29/4/13

Un dublinés


En una viñeta de la página 141 de Dublinés, la estupenda -y gozosa- novela gráfica de Alfonso Zapico, puede leerse en un bocadillo de Joyce: Un escritor nunca debería escribir sobre lo extraordinario: eso queda para los periodistas. (Si no recuerdo mal, la frase pertenece a una carta de Joyce a Djuna Barnes fechada en 1919.)


Dublinés sigue esa máxima a rajatabla. Nada extraordinario en la vida de Joyce, tan magnífico y calamitoso de ordinario. Desde que vi el libro en la mesa de Esther hace unos meses, me tentaba y me disuadía (casi a partes iguales): ¿más de 200 páginas para contar la vida de un escritor que vivió en Dublín, Trieste, Zurich y París, y lo único que hizo fue escribir unos cuantos libros (por más que bastaría ese cuento titulado Los muertos para merecer la gloria literaria)?; una vida que, dicho sea de paso, ya se había contado -¡y con cuánto pormenor!-, en esa montaña de biografía que le dedicó Ellmann. Pero Dublinés representa la prueba (del nueve) de que toda vida -también la de Joyce- en su ordinaria rutina lleva a cuestas una novela si alguien se cuida de contarla, o si se sabe contar, que viene siendo el oficio de cuidar de las vidas que se cuentan; porque el narrador -el poeta- deviene un cuidador de vidas, de la vida.

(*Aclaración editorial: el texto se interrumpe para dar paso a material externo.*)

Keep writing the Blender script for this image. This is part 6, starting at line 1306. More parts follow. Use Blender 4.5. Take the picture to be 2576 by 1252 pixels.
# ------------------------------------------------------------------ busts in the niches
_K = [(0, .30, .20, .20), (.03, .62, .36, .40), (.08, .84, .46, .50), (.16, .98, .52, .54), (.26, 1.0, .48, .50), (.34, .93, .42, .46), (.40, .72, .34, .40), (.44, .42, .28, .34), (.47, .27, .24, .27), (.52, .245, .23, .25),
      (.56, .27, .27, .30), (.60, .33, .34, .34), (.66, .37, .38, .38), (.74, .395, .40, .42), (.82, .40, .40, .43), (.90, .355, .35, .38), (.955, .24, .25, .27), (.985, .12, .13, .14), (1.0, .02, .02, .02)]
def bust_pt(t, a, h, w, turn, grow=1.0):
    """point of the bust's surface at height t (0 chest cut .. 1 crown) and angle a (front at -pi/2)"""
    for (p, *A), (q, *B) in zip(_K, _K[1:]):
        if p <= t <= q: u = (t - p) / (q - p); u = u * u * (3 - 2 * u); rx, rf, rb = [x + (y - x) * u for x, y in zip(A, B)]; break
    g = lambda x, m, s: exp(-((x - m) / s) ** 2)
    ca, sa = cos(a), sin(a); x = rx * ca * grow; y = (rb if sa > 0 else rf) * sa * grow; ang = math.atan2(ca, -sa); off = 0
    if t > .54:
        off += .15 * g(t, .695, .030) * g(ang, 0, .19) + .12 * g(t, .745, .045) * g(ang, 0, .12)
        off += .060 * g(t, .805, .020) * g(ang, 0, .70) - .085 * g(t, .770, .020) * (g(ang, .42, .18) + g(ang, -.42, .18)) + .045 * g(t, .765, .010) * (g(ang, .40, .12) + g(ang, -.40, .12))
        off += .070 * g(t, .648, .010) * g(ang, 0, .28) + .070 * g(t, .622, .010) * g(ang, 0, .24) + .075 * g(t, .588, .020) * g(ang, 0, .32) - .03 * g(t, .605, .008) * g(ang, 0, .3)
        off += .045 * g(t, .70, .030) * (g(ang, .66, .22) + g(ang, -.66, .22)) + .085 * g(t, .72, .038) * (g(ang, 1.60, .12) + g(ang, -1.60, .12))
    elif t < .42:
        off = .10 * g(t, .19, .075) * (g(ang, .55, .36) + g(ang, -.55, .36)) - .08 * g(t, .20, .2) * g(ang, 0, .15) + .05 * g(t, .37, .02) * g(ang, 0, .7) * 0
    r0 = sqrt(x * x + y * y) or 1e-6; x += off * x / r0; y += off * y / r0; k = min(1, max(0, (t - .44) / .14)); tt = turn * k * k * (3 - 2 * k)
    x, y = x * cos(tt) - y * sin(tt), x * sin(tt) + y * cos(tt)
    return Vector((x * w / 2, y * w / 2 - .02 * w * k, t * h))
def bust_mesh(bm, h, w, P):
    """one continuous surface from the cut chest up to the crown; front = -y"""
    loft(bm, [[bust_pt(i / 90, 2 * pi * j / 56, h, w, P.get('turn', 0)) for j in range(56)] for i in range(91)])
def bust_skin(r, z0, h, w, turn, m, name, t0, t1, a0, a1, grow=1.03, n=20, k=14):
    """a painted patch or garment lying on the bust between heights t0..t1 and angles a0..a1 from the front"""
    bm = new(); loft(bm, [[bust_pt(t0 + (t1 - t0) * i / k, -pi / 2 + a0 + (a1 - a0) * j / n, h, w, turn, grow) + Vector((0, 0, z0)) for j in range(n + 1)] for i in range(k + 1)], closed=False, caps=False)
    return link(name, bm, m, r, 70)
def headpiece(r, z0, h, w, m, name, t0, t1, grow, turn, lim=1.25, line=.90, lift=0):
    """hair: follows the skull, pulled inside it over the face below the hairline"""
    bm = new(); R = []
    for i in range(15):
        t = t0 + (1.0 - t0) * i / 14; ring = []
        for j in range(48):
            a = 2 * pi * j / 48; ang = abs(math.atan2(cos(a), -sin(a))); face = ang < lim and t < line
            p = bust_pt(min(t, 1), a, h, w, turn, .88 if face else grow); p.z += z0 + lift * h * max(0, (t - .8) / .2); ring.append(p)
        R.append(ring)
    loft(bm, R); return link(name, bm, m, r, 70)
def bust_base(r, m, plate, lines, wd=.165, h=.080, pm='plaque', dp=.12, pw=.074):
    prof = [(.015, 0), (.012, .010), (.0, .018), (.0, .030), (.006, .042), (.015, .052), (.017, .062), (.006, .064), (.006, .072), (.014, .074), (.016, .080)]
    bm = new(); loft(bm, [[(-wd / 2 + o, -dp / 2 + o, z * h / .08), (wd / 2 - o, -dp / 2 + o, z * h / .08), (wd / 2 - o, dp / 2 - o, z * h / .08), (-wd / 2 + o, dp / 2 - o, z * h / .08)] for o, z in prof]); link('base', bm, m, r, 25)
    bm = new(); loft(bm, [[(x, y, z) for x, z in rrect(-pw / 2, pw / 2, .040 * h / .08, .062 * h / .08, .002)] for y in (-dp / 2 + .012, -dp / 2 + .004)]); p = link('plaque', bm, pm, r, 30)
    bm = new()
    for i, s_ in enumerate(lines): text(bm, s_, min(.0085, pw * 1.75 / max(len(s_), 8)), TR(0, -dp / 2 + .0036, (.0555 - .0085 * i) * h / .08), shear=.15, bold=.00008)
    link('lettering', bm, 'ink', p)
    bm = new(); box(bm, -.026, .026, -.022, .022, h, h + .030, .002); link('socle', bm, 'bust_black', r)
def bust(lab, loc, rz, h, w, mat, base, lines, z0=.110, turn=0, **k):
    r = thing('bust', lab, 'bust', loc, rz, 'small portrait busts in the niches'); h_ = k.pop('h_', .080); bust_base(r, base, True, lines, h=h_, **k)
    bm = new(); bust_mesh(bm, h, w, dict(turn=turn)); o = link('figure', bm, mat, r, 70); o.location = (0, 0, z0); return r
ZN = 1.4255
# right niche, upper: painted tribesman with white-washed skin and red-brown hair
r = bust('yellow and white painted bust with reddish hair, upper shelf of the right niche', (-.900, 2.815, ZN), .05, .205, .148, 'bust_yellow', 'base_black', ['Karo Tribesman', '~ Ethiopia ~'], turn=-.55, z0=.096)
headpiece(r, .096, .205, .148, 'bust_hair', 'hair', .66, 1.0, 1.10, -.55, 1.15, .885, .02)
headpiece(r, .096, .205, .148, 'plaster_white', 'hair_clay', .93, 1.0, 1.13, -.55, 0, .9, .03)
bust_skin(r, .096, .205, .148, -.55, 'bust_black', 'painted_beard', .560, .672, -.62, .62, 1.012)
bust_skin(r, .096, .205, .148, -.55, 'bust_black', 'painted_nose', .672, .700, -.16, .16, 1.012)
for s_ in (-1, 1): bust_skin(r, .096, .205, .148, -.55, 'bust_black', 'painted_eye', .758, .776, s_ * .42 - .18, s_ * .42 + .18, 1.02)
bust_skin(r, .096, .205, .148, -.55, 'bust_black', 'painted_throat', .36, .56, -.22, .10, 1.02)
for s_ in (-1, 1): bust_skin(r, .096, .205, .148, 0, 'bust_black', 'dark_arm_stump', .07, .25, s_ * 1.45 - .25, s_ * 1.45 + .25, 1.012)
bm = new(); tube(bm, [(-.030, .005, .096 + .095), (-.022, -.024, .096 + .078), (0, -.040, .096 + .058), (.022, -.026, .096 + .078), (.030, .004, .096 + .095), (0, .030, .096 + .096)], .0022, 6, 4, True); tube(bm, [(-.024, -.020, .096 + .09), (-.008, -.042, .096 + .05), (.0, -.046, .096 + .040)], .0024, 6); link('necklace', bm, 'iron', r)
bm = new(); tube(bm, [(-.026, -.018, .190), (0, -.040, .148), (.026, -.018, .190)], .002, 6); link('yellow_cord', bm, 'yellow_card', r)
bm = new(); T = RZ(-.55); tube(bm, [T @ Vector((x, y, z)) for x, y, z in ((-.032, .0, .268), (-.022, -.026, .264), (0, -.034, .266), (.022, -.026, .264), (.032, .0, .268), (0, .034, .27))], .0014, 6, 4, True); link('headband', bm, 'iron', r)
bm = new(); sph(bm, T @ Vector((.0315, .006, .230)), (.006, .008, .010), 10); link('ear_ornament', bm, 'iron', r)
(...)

Sólo puedo ponerle un pero sustantivo: Nora, la mujer de Joyce, merecía un trazo íntimo más tierno y luminoso en el curso de la novela (gráfica), el que se presiente (y alienta) en esta página tan bella.


Y uno adjetivo, que despache sin poesía la frustrada aventura de Joyce como empresario cinematográfico. Pero uno y otro apenas empañan la gozada que depara este espléndido Dublinés tan ordinario.